Exactly the lines from the start of the data below through the line that contains "for nme,me in" are to be copied, with pictures left out.

### Records shown
** BEGIN **
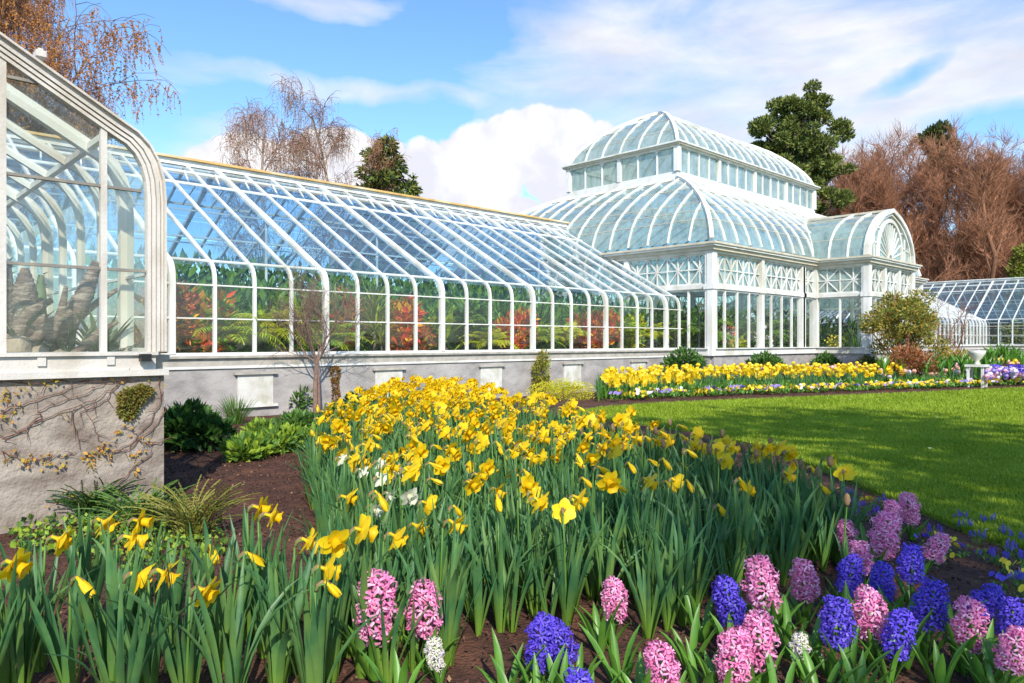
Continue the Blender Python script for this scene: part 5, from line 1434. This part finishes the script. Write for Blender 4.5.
# grape hyacinths and pansies along the lawn edge
def small(n_fl, mt, seed, hgt=.13):
    r = random.Random(seed); a = MB(); b = MB()
    for k in range(n_fl):
        x,y = r.gauss(0,.035),r.gauss(0,.035); h = hgt*r.uniform(.7,1.1)
        b.tube([(x*.5,y*.5,-.01),(x,y,h*.7)],[.002,.0018],4)
        for j in range(16):
            z = h*.6+h*.45*j/16; an = j*2.4; rr_=.012*(1-j/22); c = Vector((x+rr_*math.cos(an),y+rr_*math.sin(an),z)); s = .005
            a.add([c+Vector((s,0,0)),c+Vector((0,s,0)),c+Vector((-s,0,0)),c+Vector((0,-s,0)),c+Vector((0,0,s)),c-Vector((0,0,s))],[(0,1,4),(1,2,4),(2,3,4),(3,0,4),(1,0,5),(2,1,5),(3,2,5),(0,3,5)])
    l_ = MB(); tuft(l_,(0,0,0),18,.13,.006,r,(.3,1.2),.9,0,.03,4)
    return a.mesh('small_spikes',mt),b.mesh('small_stems',DSTEM),l_.mesh('small_leaves',HLEAF)
sm = [small(7,PURPL,i) for i in range(3)]
for i,(px,py) in enumerate(((858,512),(864,522),(876,518),(884,508),(850,500),(968,533),(988,528),(1003,540),(1018,546),(978,545),(960,524),(1010,556),(1022,566),(905,532),(932,538),(1000,566),(1020,588))):
    t = thing('grape_hyacinth','small blue grape hyacinth clump low along the lawn edge','grape hyacinth',tuple(grd(px,py)),'blue grape hyacinths by the lawn edge',i*1.7)
    t.scale = (.6,.6,.7)
    for nme,me in zip(('flowers','stems','leaves'),sm[i%3]): obj(nme,me,t)
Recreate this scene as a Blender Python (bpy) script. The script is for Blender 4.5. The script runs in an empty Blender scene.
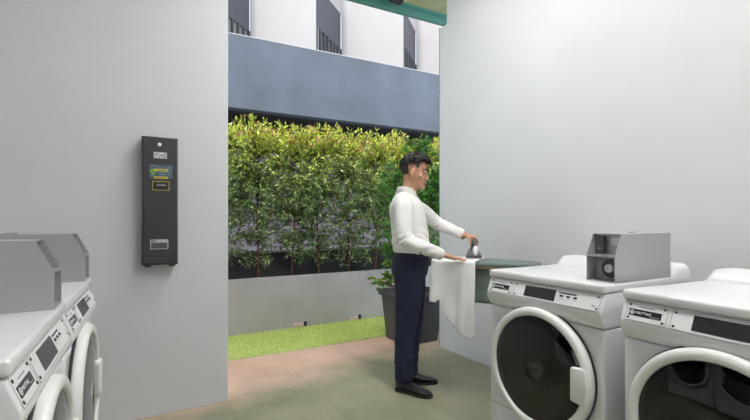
import bpy, bmesh, math, random
from mathutils import Vector, Matrix, noise
random.seed(7)
S = bpy.context.scene
C = S.collection
PI = math.pi
# ------------------------------------------------------------------ camera
cam = bpy.data.cameras.new('camera'); co = bpy.data.objects.new('camera', cam); C.objects.link(co)
cam.sensor_fit = 'HORIZONTAL'; cam.sensor_width = 36; cam.lens = 36*431/750; cam.shift_y = 9/750
cam.clip_start = .02; cam.clip_end = 200
co.location = (0, 0, 1.25); co.rotation_euler = (PI/2, 0, -math.radians(30))
S.camera = co
# ------------------------------------------------------------------ world, sun, exposure
w = bpy.data.worlds.new('sky'); S.world = w; w.use_nodes = True
bg = w.node_tree.nodes['Background']; bg.inputs[0].default_value = (.80, .90, 1, 1); bg.inputs[1].default_value = 1.6
sun = bpy.data.lights.new('sun', 'SUN'); sun.energy = 4.4; sun.angle = math.radians(3); sun.color = (1, .95, .86)
so = bpy.data.objects.new('sun', sun); C.objects.link(so)
sd = Vector((.30, .24, -.92)); so.rotation_euler = sd.to_track_quat('-Z', 'Y').to_euler(); so.location = (-5, -5, 20)
LAMP = 40.0          # emission of the ceiling lamp diffusers
vs = S.view_settings; vs.view_transform = 'Standard'; vs.look = 'None'; vs.gamma = 1; vs.exposure = 0.0; vs.use_curve_mapping = False
# ------------------------------------------------------------------ materials
def mat(name, col, rough=.5, metal=0, spec=.5, var=0, vscale=6, bump=0, bscale=60, trans=0, coat=0, emit=None, estr=0, detail=3):
    m = bpy.data.materials.new(name); m.use_nodes = True
    n = m.node_tree.nodes; l = m.node_tree.links; b = n['Principled BSDF']
    c = (*col, 1)
    b.inputs['Base Color'].default_value = c; b.inputs['Roughness'].default_value = rough
    b.inputs['Metallic'].default_value = metal; b.inputs['Specular IOR Level'].default_value = spec
    b.inputs['Transmission Weight'].default_value = trans; b.inputs['Coat Weight'].default_value = coat
    if emit: b.inputs['Emission Color'].default_value = (*emit, 1); b.inputs['Emission Strength'].default_value = estr
    tc = n.new('ShaderNodeTexCoord')
    nz = n.new('ShaderNodeTexNoise'); nz.inputs['Scale'].default_value = vscale; nz.inputs['Detail'].default_value = detail
    l.new(tc.outputs['Object'], nz.inputs['Vector'])
    cr = n.new('ShaderNodeValToRGB'); v = max(var, .015)
    cr.color_ramp.elements[0].position = .3; cr.color_ramp.elements[1].position = .7
    cr.color_ramp.elements[0].color = tuple(max(0, x*(1-v)) for x in col)+(1,)
    cr.color_ramp.elements[1].color = tuple(min(1, x*(1+v)) for x in col)+(1,)
    l.new(nz.outputs['Fac'], cr.inputs['Fac']); l.new(cr.outputs['Color'], b.inputs['Base Color'])
    if bump:
        n2 = n.new('ShaderNodeTexNoise'); n2.inputs['Scale'].default_value = bscale; n2.inputs['Detail'].default_value = 4
        l.new(tc.outputs['Object'], n2.inputs['Vector'])
        bp = n.new('ShaderNodeBump'); bp.inputs['Strength'].default_value = bump; bp.inputs['Distance'].default_value = .01
        l.new(n2.outputs['Fac'], bp.inputs['Height']); l.new(bp.outputs['Normal'], b.inputs['Normal'])
    return m
M = {}
M['plaster'] = mat('painted plaster', (.645, .66, .685), .6, var=.04, vscale=1.2, bump=.12, bscale=9)
M['ceiling'] = mat('ceiling paint', (.8, .8, .79), .8, var=.02)
M['soffit'] = mat('olive soffit boards', (.42, .45, .26), .6, var=.12, vscale=3)
M['teal'] = mat('teal painted steel', (.10, .30, .25), .45, var=.08, vscale=4)
M['concrete'] = mat('grey rendered planter', (.45, .42, .435), .8, var=.1, vscale=2.5, bump=.2, bscale=14)
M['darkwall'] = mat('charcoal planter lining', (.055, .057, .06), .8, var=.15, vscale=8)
M['coping'] = mat('pale coping', (.62, .60, .62), .7, var=.06)
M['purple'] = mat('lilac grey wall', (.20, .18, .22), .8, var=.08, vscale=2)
M['blue'] = mat('slate blue render', (.15, .174, .218), .75, var=.16, vscale=1.3, bump=.25, bscale=5, detail=6)
M['bwhite'] = mat('white building render', (.60, .565, .56), .8, var=.03, vscale=1)
M['slate'] = mat('slate panel', (.115, .112, .14), .6, var=.08, vscale=1)
M['wframe'] = mat('window mullion', (.09, .095, .11), .5)
M['curtain'] = mat('pale window blind', (.48, .47, .45), .8, var=.1, vscale=3)
M['asphalt'] = mat('paving beyond', (.2, .2, .2), .9, var=.1)
M['black'] = mat('black void', (.012, .012, .014), .8)
M['soil'] = mat('dark soil', (.05, .035, .025), .95, var=.3, vscale=30, bump=.5, bscale=40)
M['enamel'] = mat('white enamel', (.73, .735, .75), .28, var=.015, coat=.2)
M['enameld'] = mat('off white door plastic', (.76, .775, .76), .32, var=.015)
M['plate'] = mat('pale control plate', (.74, .75, .755), .35, var=.02)
M['plateline'] = mat('plate outline', (.28, .28, .29), .5)
M['dispblack'] = mat('black display', (.018, .019, .022), .22)
M['screw'] = mat('dark screw', (.06, .055, .05), .35, metal=.8)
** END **
### Result for this exercise
Continue the Blender Python script for this scene: part 5, from line 1434. This part finishes the script. Write for Blender 4.5.
# grape hyacinths and pansies along the lawn edge
def small(n_fl, mt, seed, hgt=.13):
    r = random.Random(seed); a = MB(); b = MB()
    for k in range(n_fl):
        x,y = r.gauss(0,.035),r.gauss(0,.035); h = hgt*r.uniform(.7,1.1)
        b.tube([(x*.5,y*.5,-.01),(x,y,h*.7)],[.002,.0018],4)
        for j in range(16):
            z = h*.6+h*.45*j/16; an = j*2.4; rr_=.012*(1-j/22); c = Vector((x+rr_*math.cos(an),y+rr_*math.sin(an),z)); s = .005
            a.add([c+Vector((s,0,0)),c+Vector((0,s,0)),c+Vector((-s,0,0)),c+Vector((0,-s,0)),c+Vector((0,0,s)),c-Vector((0,0,s))],[(0,1,4),(1,2,4),(2,3,4),(3,0,4),(1,0,5),(2,1,5),(3,2,5),(0,3,5)])
    l_ = MB(); tuft(l_,(0,0,0),18,.13,.006,r,(.3,1.2),.9,0,.03,4)
    return a.mesh('small_spikes',mt),b.mesh('small_stems',DSTEM),l_.mesh('small_leaves',HLEAF)
sm = [small(7,PURPL,i) for i in range(3)]
for i,(px,py) in enumerate(((858,512),(864,522),(876,518),(884,508),(850,500),(968,533),(988,528),(1003,540),(1018,546),(978,545),(960,524),(1010,556),(1022,566),(905,532),(932,538),(1000,566),(1020,588))):
    t = thing('grape_hyacinth','small blue grape hyacinth clump low along the lawn edge','grape hyacinth',tuple(grd(px,py)),'blue grape hyacinths by the lawn edge',i*1.7)
    t.scale = (.6,.6,.7)
    for nme,me in zip(('flowers','stems','leaves'),sm[i%3]): obj(nme,me,t)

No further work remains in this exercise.